"The end of the Paleocene (55.5/54.8 Ma) was marked by one of the most significant periods of global change during the Cenozoic, a sudden global climate change, the Paleocene-Eocene Thermal Maximum (PETM), which upset oceanic and atmospheric circulation and led to the extinction of numerous deep-sea benthic foraminifera and on land, a major turnover in mammals.

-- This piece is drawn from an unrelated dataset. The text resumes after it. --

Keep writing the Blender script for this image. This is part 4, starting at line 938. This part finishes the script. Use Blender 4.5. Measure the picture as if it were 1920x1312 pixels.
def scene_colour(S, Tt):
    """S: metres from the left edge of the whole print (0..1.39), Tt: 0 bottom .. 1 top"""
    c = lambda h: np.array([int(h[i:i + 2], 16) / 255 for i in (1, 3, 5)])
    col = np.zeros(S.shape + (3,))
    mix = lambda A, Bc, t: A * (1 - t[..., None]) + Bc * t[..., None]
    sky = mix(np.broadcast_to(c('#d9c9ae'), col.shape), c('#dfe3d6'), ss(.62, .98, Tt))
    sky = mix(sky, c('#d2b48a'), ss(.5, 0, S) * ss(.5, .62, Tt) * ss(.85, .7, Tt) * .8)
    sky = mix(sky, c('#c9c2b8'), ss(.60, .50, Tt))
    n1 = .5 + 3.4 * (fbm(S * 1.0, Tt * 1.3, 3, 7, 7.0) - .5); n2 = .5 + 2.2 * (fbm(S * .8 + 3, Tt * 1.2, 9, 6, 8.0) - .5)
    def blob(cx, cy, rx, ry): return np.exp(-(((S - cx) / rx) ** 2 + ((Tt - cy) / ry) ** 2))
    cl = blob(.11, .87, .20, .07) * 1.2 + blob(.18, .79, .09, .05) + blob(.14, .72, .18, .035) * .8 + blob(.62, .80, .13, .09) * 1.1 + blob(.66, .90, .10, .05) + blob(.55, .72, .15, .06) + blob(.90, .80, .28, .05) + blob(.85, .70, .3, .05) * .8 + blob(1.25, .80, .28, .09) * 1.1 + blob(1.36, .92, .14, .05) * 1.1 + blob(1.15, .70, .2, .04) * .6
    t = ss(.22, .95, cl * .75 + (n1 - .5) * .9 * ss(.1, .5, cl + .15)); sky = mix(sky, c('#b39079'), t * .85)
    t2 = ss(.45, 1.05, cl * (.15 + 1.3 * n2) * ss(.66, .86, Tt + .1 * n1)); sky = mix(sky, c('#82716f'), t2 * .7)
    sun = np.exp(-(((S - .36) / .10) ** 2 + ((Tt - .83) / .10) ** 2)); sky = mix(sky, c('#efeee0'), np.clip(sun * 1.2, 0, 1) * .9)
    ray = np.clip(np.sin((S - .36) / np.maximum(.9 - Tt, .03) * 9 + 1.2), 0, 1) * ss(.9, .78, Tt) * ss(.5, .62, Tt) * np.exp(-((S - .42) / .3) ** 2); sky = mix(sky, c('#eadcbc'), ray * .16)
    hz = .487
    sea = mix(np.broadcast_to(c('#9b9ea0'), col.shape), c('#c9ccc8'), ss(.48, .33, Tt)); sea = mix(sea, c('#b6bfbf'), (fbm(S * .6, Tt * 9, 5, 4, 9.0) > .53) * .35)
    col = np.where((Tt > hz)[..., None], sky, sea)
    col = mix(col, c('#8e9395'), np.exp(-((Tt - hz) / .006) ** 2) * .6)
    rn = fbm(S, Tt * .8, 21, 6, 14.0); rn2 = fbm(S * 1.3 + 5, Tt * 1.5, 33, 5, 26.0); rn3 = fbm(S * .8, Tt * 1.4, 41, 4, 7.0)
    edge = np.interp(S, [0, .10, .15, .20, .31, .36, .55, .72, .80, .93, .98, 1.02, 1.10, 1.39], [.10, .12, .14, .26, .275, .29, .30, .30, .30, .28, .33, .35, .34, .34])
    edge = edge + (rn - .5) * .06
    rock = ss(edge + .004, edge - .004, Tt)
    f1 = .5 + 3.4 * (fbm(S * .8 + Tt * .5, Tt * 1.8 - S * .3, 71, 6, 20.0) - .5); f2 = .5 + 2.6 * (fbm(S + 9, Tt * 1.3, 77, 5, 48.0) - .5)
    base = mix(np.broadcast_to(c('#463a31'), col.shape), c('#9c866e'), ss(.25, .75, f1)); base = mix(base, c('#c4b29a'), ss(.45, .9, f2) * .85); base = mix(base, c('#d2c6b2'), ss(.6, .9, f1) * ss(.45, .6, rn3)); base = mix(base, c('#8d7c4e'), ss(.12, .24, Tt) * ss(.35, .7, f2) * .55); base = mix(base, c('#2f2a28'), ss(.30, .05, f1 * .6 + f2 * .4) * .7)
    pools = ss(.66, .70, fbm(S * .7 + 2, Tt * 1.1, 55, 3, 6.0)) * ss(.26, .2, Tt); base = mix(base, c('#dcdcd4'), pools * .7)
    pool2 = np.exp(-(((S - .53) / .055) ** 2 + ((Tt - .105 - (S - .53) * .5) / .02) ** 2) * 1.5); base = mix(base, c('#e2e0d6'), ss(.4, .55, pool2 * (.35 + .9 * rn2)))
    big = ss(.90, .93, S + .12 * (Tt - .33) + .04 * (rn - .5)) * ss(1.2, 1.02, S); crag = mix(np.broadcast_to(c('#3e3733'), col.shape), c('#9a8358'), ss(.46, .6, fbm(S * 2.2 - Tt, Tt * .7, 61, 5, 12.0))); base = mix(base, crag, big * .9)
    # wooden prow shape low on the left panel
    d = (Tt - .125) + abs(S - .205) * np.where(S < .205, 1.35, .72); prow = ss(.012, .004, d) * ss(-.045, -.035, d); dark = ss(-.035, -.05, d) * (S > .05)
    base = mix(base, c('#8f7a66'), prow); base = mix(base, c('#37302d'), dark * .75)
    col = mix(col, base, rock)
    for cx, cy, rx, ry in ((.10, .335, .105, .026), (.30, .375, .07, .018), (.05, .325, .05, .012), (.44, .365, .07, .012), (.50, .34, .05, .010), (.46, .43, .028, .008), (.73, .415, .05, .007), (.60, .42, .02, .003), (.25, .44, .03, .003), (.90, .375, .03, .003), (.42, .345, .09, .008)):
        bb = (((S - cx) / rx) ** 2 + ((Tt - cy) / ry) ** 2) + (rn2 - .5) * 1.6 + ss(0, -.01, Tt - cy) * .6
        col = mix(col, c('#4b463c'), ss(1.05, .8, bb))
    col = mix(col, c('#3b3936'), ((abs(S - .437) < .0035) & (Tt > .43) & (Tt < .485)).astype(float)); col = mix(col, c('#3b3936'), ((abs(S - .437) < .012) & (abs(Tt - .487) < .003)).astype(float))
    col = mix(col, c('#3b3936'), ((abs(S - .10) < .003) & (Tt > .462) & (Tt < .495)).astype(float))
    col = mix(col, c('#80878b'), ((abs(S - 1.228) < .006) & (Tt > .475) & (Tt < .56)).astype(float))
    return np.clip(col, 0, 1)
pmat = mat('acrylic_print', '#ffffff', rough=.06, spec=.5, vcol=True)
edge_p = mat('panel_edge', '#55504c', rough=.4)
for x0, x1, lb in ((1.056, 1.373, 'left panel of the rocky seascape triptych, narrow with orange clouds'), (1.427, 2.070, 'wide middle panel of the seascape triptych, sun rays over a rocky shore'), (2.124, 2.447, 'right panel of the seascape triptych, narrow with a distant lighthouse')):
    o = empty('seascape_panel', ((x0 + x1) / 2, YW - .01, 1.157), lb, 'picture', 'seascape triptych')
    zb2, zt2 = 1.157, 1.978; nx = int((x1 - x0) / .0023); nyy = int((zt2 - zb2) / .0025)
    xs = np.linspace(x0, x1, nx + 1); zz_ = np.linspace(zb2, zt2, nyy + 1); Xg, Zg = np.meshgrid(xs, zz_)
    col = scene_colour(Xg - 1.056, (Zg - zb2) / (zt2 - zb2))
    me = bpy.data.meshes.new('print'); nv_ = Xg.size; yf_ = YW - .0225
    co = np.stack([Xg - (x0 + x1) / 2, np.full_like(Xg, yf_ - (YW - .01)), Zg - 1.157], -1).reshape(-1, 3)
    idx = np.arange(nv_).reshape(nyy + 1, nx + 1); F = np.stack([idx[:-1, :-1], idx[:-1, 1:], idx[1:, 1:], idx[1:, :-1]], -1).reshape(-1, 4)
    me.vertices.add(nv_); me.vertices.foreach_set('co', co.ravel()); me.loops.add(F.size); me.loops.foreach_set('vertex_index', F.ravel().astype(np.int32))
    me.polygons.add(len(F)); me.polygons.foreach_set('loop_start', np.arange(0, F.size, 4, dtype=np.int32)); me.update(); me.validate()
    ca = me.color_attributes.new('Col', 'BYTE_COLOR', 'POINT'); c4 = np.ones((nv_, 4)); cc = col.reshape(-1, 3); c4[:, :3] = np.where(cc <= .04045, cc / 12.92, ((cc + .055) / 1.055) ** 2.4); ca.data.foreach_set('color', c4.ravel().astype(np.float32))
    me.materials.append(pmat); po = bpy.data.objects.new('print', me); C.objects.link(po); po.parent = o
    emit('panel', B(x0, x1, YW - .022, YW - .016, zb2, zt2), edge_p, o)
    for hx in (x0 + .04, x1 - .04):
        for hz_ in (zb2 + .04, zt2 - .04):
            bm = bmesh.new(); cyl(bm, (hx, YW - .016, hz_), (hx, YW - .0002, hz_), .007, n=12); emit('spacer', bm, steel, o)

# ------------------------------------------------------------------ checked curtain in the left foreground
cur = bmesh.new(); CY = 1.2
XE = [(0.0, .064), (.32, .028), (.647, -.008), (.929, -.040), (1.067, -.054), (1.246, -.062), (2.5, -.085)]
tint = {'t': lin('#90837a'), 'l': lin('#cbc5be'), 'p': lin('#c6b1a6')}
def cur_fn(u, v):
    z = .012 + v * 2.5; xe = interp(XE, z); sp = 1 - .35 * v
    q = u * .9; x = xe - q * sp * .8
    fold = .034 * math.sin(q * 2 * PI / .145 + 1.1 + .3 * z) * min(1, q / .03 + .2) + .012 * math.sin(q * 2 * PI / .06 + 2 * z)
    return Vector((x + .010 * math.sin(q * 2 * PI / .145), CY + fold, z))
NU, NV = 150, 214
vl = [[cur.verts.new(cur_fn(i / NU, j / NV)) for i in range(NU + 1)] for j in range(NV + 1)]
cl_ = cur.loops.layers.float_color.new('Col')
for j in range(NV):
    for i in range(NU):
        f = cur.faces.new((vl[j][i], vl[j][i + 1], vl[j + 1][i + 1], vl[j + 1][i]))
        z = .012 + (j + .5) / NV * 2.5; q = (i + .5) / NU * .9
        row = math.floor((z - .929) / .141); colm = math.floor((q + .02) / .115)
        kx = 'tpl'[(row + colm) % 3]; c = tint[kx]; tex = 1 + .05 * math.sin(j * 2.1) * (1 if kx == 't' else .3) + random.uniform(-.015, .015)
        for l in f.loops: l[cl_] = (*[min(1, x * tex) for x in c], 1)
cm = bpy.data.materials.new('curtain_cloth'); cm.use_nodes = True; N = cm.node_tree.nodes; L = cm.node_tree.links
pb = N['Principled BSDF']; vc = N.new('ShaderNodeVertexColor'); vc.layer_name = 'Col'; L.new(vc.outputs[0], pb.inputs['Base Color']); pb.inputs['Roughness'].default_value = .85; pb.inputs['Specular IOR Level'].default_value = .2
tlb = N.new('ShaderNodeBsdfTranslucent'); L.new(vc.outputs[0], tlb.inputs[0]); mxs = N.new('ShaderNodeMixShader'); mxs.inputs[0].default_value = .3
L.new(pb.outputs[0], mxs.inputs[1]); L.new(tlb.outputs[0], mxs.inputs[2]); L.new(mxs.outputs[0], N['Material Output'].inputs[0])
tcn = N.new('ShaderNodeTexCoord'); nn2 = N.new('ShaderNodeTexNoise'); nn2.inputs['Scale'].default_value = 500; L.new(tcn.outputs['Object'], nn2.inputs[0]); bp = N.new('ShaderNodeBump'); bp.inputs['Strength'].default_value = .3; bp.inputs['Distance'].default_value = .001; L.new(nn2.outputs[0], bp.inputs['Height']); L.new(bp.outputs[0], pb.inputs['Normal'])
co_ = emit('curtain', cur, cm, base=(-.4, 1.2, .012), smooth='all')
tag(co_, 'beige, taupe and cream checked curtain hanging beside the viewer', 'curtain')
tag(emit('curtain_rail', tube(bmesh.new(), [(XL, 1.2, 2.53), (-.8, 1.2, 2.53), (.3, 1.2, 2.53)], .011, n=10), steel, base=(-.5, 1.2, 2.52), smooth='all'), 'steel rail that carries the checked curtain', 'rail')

In an event marking the start of the Eocene, the planet heated up in one of the most rapid and extreme global warming events recorded in geologic history, currently being identified as the 'Paleocene-Eocene Thermal Maximum' or the 'Initial Eocene Thermal Maximum' (PETM or IETM). Sea surface temperatures rose between 5 and 8°C over a period of a few thousand years. In 1990, marine scientists James Kennett and Lowell Stott, both then at the University of California, Santa Barbara, reported analysis of marine sediments showing that, not only had the surface of the Antarctic ocean heated up about 10 degrees at the beginning of the Eocene, but that the entire depth of the ocean had warmed, and its chemistry changed disastrously. There was severely reduced oxygen in deep sea waters, and 30 to 40% of deep sea foraminifera suddenly went extinct. Geologist Jim Zachos of the University of California, Santa Cruz has connected the Eocene heat wave to drastic changes in ocean chemistry that caused the massive worldwide die-off. More recently a synchronous drop in carbon isotope ratios has been identified in many terrestrial environments.

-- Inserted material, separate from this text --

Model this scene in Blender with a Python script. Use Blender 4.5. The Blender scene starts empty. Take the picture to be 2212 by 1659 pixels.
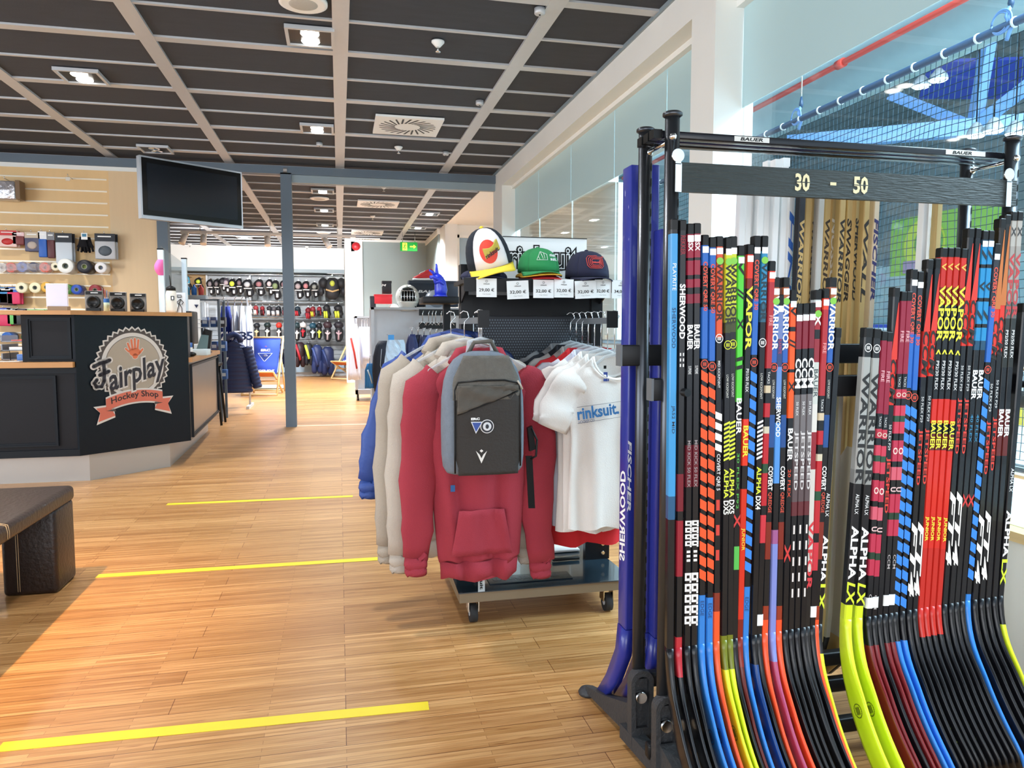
import bpy, bmesh, math, random
from mathutils import Vector, Matrix, noise
C = bpy.context.scene.collection
S = bpy.context.scene
rnd = random.Random(7)
PI = math.pi
# ---------------- camera ----------------
F, EYE = 1600.0, 1.15
PS, TH = math.radians(13.1), math.atan(121.5/1600)
R_ = Vector((math.cos(PS), -math.sin(PS), 0))
F_ = Vector((math.sin(PS)*math.cos(TH), math.cos(PS)*math.cos(TH), -math.sin(TH)))
U_ = R_.cross(F_)
cd = bpy.data.cameras.new('camera'); cam = bpy.data.objects.new('camera', cd); C.objects.link(cam)
cd.sensor_width = 36; cd.lens = 36*F/2212; cd.clip_start = .05; cd.clip_end = 200
cam.matrix_world = Matrix.Translation((0, 0, EYE)) @ Matrix((R_, U_, -F_)).transposed().to_4x4()
S.camera = cam
# ---------------- world, daylight, exposure ----------------
S.view_settings.view_transform = 'Standard'; S.view_settings.look = 'None'
S.view_settings.gamma = 1; S.view_settings.use_curve_mapping = False
S.view_settings.exposure = 0.6
W = bpy.data.worlds.new('sky'); S.world = W; W.use_nodes = True
bg = W.node_tree.nodes['Background']; bg.inputs[0].default_value = (.74, .86, 1, 1); bg.inputs[1].default_value = 1.25
def area_light(name, loc, size, sizey, power, col, target):
    l = bpy.data.lights.new(name, 'AREA'); l.shape = 'RECTANGLE'; l.size = size; l.size_y = sizey
    l.energy = power; l.color = col
    o = bpy.data.objects.new(name, l); C.objects.link(o); o.location = loc
    o.rotation_euler = (Vector(target)-Vector(loc)).to_track_quat('-Z', 'Y').to_euler()
    return o
# daylight from the shop's front windows, behind and to the left of the camera
area_light('front_window_daylight', (-1.5, -3.9, 1.7), 7, 2.4, 110, (1, .97, .93), (-.5, 6, 1.6))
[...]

What unleashed the PETM is unclear. Most fingers of blame point to volcanic eruptions that disgorged gigatonnes of carbon dioxide, or coastal reservoirs of methane gas, sealed by icy soil, that were breached by warmer temperatures or receding seas.

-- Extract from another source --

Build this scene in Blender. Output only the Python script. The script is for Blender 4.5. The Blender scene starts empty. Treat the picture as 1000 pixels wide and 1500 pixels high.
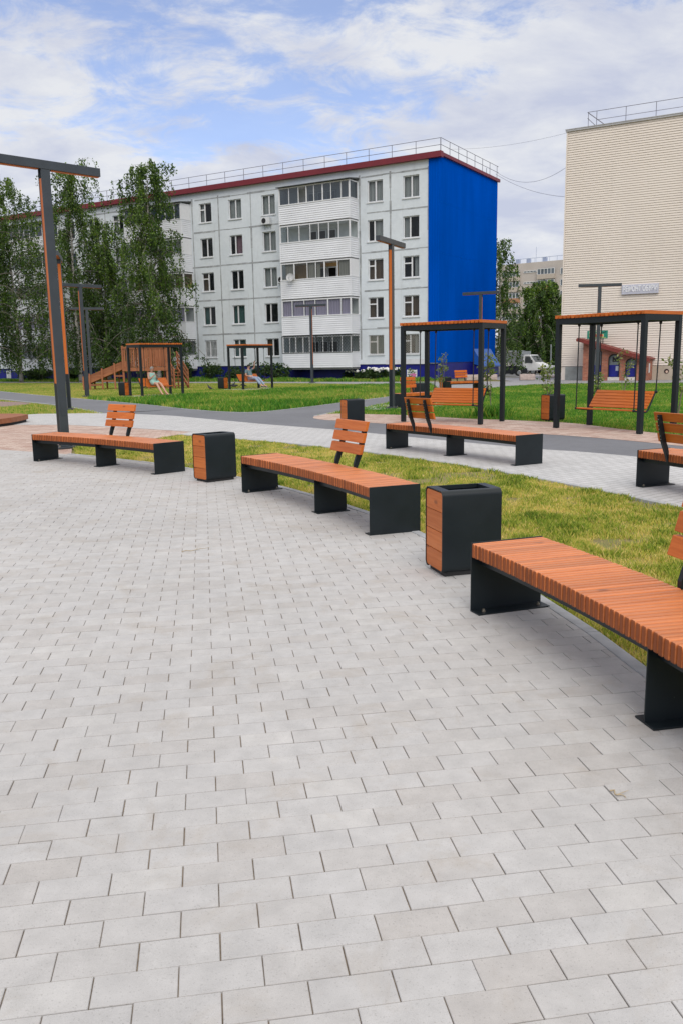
import bpy, bmesh, math, random
import numpy as np
from mathutils import Vector, Matrix

S = bpy.context.scene
COL = S.collection
RAD = math.radians
PI = math.pi

# ------------------------------------------------------------------ camera
F_PX, PITCH, ROLL, EYE = 1241.0, RAD(10.3), RAD(-0.947), 1.6
_f = Vector((0, math.cos(PITCH), -math.sin(PITCH)))
_u0 = Vector((0, math.sin(PITCH), math.cos(PITCH)))
_r0 = Vector((1, 0, 0))
_r = _r0 * math.cos(ROLL) + _u0 * math.sin(ROLL)
_u = -_r0 * math.sin(ROLL) + _u0 * math.cos(ROLL)
cam_d = bpy.data.cameras.new('camera')
cam = bpy.data.objects.new('camera', cam_d)
COL.objects.link(cam)
_m = Matrix((_r, _u, -_f)).transposed().to_4x4()
_m.translation = Vector((0, 0, EYE))
cam.matrix_world = _m
cam_d.sensor_fit = 'HORIZONTAL'
cam_d.sensor_width = 24.0
cam_d.lens = F_PX / 1000.0 * 24.0
cam_d.clip_start = 0.05
cam_d.clip_end = 6000
S.camera = cam

# ------------------------------------------------------------------ world, sun, exposure
SUN_EL, SUN_AZ = RAD(42), RAD(168)      # azimuth measured from +Y towards +X
W = bpy.data.worlds.new("World")
S.world = W
W.use_nodes = True
wn, wl = W.node_tree.nodes, W.node_tree.links
wn.clear()
wout = wn.new('ShaderNodeOutputWorld')
sky = wn.new('ShaderNodeTexSky')
sky.sky_type = 'NISHITA'
sky.sun_disc = False
sky.sun_elevation = SUN_EL
sky.sun_rotation = SUN_AZ
sky.air_density = 1.0
sky.dust_density = 0.4
sky.ozone_density = 4.0
bg = wn.new('ShaderNodeBackground')
bg.inputs['Strength'].default_value = 0.15
skm = wn.new('ShaderNodeMix'); skm.data_type = 'RGBA'; skm.blend_type = 'MULTIPLY'; skm.inputs[0].default_value = 1.0
skm.inputs[7].default_value = (1.12, 0.94, 0.96, 1)
wl.new(sky.outputs[0], skm.inputs[6])
wl.new(skm.outputs[2], bg.inputs['Color'])
tc = wn.new('ShaderNodeTexCoord')
sep = wn.new('ShaderNodeSeparateXYZ')
wl.new(tc.outputs['Generated'], sep.inputs[0])
def wmath(op, a, b=None, clamp=False):
    n = wn.new('ShaderNodeMath'); n.operation = op; n.use_clamp = clamp
    for i, x in enumerate((a, b)):
        if x is None: continue
        if isinstance(x, (int, float)): n.inputs[i].default_value = x
        else: wl.new(x, n.inputs[i])
    return n.outputs[0]
zc = wmath('ADD', wmath('MAXIMUM', sep.outputs['Z'], 0.0), 0.22)
comb = wn.new('ShaderNodeCombineXYZ')
wl.new(wmath('DIVIDE', sep.outputs['X'], zc), comb.inputs[0])
wl.new(wmath('MULTIPLY', wmath('DIVIDE', sep.outputs['Y'], zc), 1.15), comb.inputs[1])
def wnoise(scale, detail, rough, dist=0.0, off=(0, 0, 0)):
    mp = wn.new('ShaderNodeMapping'); mp.inputs['Location'].default_value = off
    wl.new(comb.outputs[0], mp.inputs['Vector'])
    n = wn.new('ShaderNodeTexNoise')
    n.inputs['Scale'].default_value = scale; n.inputs['Detail'].default_value = detail
    n.inputs['Roughness'].default_value = rough; n.inputs['Distortion'].default_value = dist
    wl.new(mp.outputs[0], n.inputs['Vector'])
    return n.outputs['Fac']
CLOUD_OFF = (14.55, 7.75, 0.0)
n1 = wnoise(1.15, 9, 0.60, 0.35, CLOUD_OFF)
n2 = wnoise(6.0, 9, 0.66, 0.5, (1.7, 5.2, 0))
n3 = wnoise(2.6, 8, 0.6, 0.3, (7.7, 2.2, 0))
# cloud cover rises towards the horizon
cov = wmath('ADD', wmath('ADD', n1, wmath('MULTIPLY', n2, 0.56)), wmath('MULTIPLY', wmath('SUBTRACT', 0.37, sep.outputs['Z']), 1.05))
cov = wmath('ADD', cov, wmath('MULTIPLY', wmath('MAXIMUM', wmath('SUBTRACT', sep.outputs['Z'], 0.40), 0.0), 2.6))
ramp = wn.new('ShaderNodeValToRGB')
ramp.color_ramp.elements[0].position = 0.73
ramp.color_ramp.elements[1].position = 0.90
ramp.color_ramp.interpolation = 'EASE'
wl.new(cov, ramp.inputs[0])
cr = wn.new('ShaderNodeValToRGB')
cr.color_ramp.elements[0].position = 0.36; cr.color_ramp.elements[0].color = (0.69, 0.735, 0.90, 1)
cr.color_ramp.elements[1].position = 0.60; cr.color_ramp.elements[1].color = (0.98, 0.995, 1.03, 1)
wl.new(n3, cr.inputs[0])
bg2 = wn.new('ShaderNodeBackground')
bg2.inputs['Strength'].default_value = 0.72
# an overcast sky is brighter and more neutral towards the zenith
zr = wn.new('ShaderNodeValToRGB'); zr.color_ramp.interpolation = 'EASE'
zr.color_ramp.elements[0].position = 0.36; zr.color_ramp.elements[0].color = (1, 1, 1, 1)
zr.color_ramp.elements[1].position = 0.85; zr.color_ramp.elements[1].color = (1.95, 1.84, 1.62, 1)
wl.new(sep.outputs['Z'], zr.inputs[0])
zm = wn.new('ShaderNodeMix'); zm.data_type = 'RGBA'; zm.blend_type = 'MULTIPLY'; zm.inputs[0].default_value = 1.0
wl.new(cr.outputs[0], zm.inputs[6]); wl.new(zr.outputs[0], zm.inputs[7])
wl.new(zm.outputs[2], bg2.inputs['Color'])
mix = wn.new('ShaderNodeMixShader')
wl.new(wmath('ADD', wmath('MULTIPLY', ramp.outputs[0], 0.82), 0.14), mix.inputs[0])
wl.new(bg.outputs[0], mix.inputs[1]); wl.new(bg2.outputs[0], mix.inputs[2])
wl.new(mix.outputs[0], wout.inputs['Surface'])

sd = bpy.data.lights.new('sun', 'SUN')
sd.energy = 1.5
sd.angle = RAD(40)
sd.color = (1.0, 0.93, 0.83)
sun = bpy.data.objects.new('sun', sd)
COL.objects.link(sun)
_sdir = Vector((math.sin(SUN_AZ) * math.cos(SUN_EL), math.cos(SUN_AZ) * math.cos(SUN_EL), math.sin(SUN_EL)))
sun.rotation_euler = _sdir.to_track_quat('Z', 'Y').to_euler()
sun.location = (0, 0, 60)

S.view_settings.view_transform = 'Standard'
S.view_settings.look = 'None'
S.view_settings.exposure = 0.2
S.view_settings.gamma = 1.0
S.render.engine = 'CYCLES'
S.cycles.max_bounces = 6
S.cycles.transparent_max_bounces = 16
S.cycles.caustics_reflective = False
S.cycles.caustics_refractive = False

# ------------------------------------------------------------------ geometry on the ground from measured view directions
def view_ray(x, y):
    return _r * ((x - 500) / F_PX) + _u * (-(y - 750) / F_PX) + _f
def G(x, y, z=0.0):
    d = view_ray(x, y)
    p = Vector((0, 0, EYE)) + d * ((z - EYE) / d.z)
    return p
def AT(x, y, Y):
    d = view_ray(x, y)
    return Vector((0, 0, EYE)) + d * (Y / d.y)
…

Tracking the ratio of carbon isotopes in marine calcium carbonate sediments, Kennett and Stott found a sharp decrease in the amount of heavy carbon in 55-million-year-old marine fossils, a decline that caused the relative ratio of 13C to 12C to plunge. A gas with very low amounts of heavy 13C must have literally flooded the atmosphere. In 1995, Gerry Dickens, University of Michigan, argued that only methane gas had enough light carbon to produce the early Eocene plunge. He proposed that a belch of methane escaped from ice in seafloor sediments as the Earth warmed during the latest Paleocene. The methane escaped from submarine clathrates, ice crystals that trap methane hydrate, a form of methane 'ice' that forms in cold bottom water under great pressures and is widely distributed and plentiful in sediments on the outer edges of continental margins. Methane has a global warming potential (GWP) over a 100 year period of 23<1>, meaning per kilogram it is estimated to be 23 times as effective as carbon dioxide as a greenhouse gas. The massive sublimation and release of sedimentary methane hydrates into the ocean-atmosphere reservoir upset the global carbon cycle and led to runaway global warming."
http://en.wikipedia.org/wiki/Paleocene-Eocene_Thermal_MaximumWorst case scenario - far worse than Earth has ever seen before? Big ocean burp of methane, kills all life on Earth. Regeneration - maybe.
Would global warming this time around be worst case? :shrug:
If we're lucky, it won't get that bad.